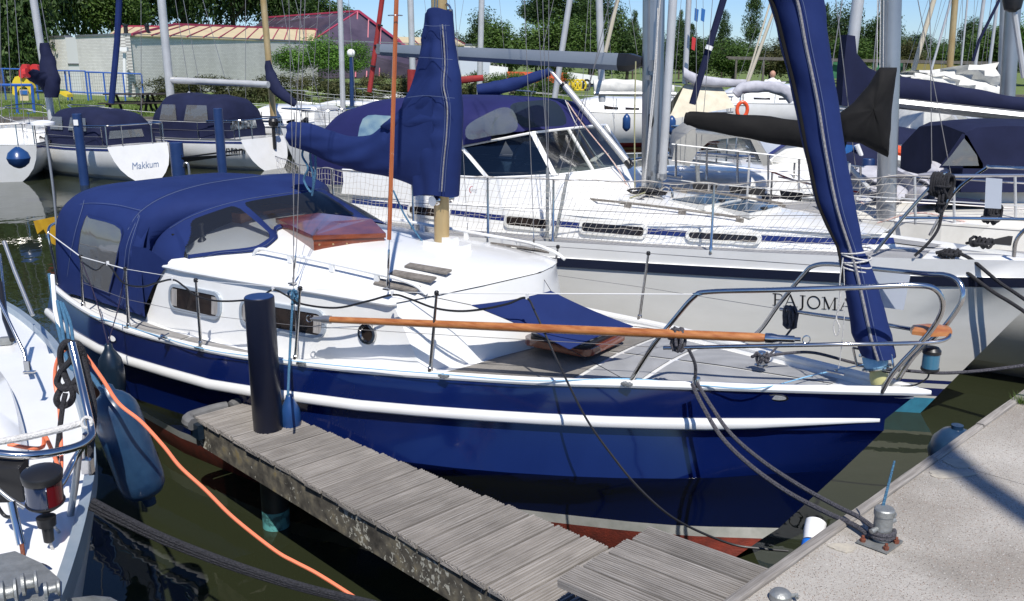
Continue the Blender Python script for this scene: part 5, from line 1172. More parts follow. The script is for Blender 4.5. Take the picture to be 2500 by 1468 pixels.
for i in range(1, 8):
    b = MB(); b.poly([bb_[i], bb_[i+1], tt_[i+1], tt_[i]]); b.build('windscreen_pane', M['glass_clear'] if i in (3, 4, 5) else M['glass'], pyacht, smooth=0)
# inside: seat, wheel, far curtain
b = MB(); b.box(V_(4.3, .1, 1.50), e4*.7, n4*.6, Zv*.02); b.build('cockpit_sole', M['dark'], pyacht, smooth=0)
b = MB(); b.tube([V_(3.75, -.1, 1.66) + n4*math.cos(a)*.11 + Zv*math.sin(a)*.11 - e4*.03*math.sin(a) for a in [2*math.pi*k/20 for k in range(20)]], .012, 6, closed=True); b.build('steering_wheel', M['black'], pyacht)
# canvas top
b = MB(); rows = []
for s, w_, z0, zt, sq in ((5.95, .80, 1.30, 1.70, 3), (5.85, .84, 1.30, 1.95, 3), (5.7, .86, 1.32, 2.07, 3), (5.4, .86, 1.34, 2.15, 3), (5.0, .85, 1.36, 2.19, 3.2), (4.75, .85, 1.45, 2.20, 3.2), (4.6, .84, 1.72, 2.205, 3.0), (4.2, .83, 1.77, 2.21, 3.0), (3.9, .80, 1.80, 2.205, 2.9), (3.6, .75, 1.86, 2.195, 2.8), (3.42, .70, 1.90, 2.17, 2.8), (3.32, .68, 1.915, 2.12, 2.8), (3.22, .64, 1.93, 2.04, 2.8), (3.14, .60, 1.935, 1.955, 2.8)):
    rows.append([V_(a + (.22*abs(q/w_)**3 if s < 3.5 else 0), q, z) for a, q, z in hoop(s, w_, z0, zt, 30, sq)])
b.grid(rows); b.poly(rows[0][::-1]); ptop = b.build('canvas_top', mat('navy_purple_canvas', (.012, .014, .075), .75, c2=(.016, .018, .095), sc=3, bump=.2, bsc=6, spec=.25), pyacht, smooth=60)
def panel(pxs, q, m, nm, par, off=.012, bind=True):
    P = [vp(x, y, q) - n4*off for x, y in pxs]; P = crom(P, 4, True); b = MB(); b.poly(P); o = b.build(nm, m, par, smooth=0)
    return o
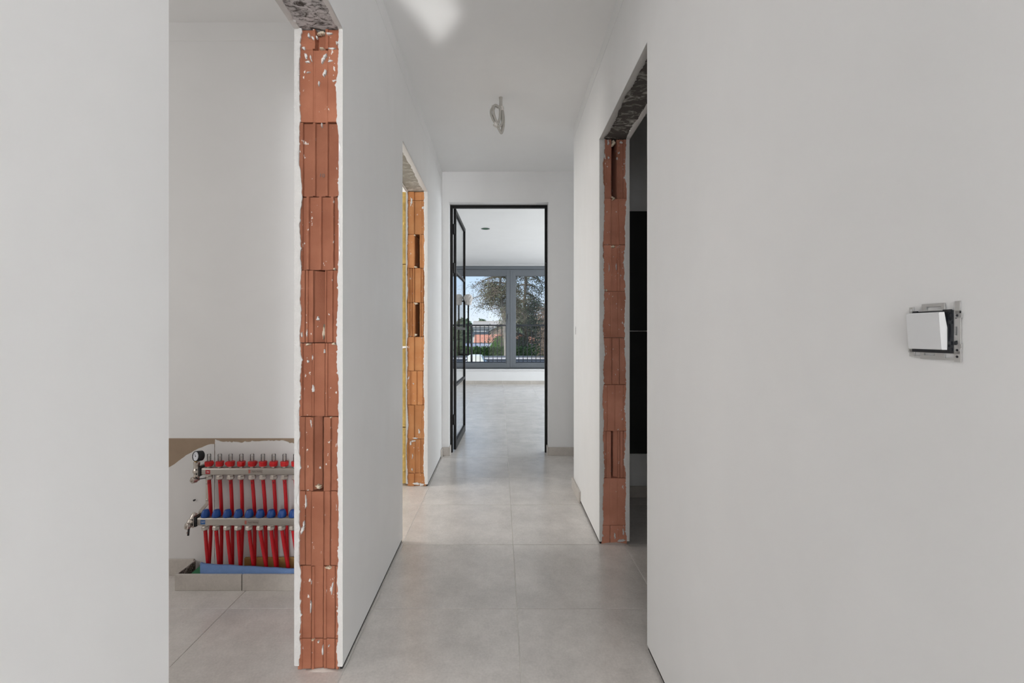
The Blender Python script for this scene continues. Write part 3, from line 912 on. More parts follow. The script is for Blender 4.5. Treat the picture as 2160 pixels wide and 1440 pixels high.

==============================

- **Task to complete**: The records above must be printed exactly; the pictures stay out.

- **Correct response**:
Continue the Blender Python script for this scene: part 5, from line 1172. More parts follow. The script is for Blender 4.5. Take the picture to be 2500 by 1468 pixels.
for i in range(1, 8):
    b = MB(); b.poly([bb_[i], bb_[i+1], tt_[i+1], tt_[i]]); b.build('windscreen_pane', M['glass_clear'] if i in (3, 4, 5) else M['glass'], pyacht, smooth=0)
# inside: seat, wheel, far curtain
b = MB(); b.box(V_(4.3, .1, 1.50), e4*.7, n4*.6, Zv*.02); b.build('cockpit_sole', M['dark'], pyacht, smooth=0)
b = MB(); b.tube([V_(3.75, -.1, 1.66) + n4*math.cos(a)*.11 + Zv*math.sin(a)*.11 - e4*.03*math.sin(a) for a in [2*math.pi*k/20 for k in range(20)]], .012, 6, closed=True); b.build('steering_wheel', M['black'], pyacht)
# canvas top
b = MB(); rows = []
for s, w_, z0, zt, sq in ((5.95, .80, 1.30, 1.70, 3), (5.85, .84, 1.30, 1.95, 3), (5.7, .86, 1.32, 2.07, 3), (5.4, .86, 1.34, 2.15, 3), (5.0, .85, 1.36, 2.19, 3.2), (4.75, .85, 1.45, 2.20, 3.2), (4.6, .84, 1.72, 2.205, 3.0), (4.2, .83, 1.77, 2.21, 3.0), (3.9, .80, 1.80, 2.205, 2.9), (3.6, .75, 1.86, 2.195, 2.8), (3.42, .70, 1.90, 2.17, 2.8), (3.32, .68, 1.915, 2.12, 2.8), (3.22, .64, 1.93, 2.04, 2.8), (3.14, .60, 1.935, 1.955, 2.8)):
    rows.append([V_(a + (.22*abs(q/w_)**3 if s < 3.5 else 0), q, z) for a, q, z in hoop(s, w_, z0, zt, 30, sq)])
b.grid(rows); b.poly(rows[0][::-1]); ptop = b.build('canvas_top', mat('navy_purple_canvas', (.012, .014, .075), .75, c2=(.016, .018, .095), sc=3, bump=.2, bsc=6, spec=.25), pyacht, smooth=60)
def panel(pxs, q, m, nm, par, off=.012, bind=True):
    P = [vp(x, y, q) - n4*off for x, y in pxs]; P = crom(P, 4, True); b = MB(); b.poly(P); o = b.build(nm, m, par, smooth=0)
    return o
The Blender Python script for this scene continues. Write part 3, from line 912 on. More parts follow. The script is for Blender 4.5. Treat the picture as 2160 pixels wide and 1440 pixels high.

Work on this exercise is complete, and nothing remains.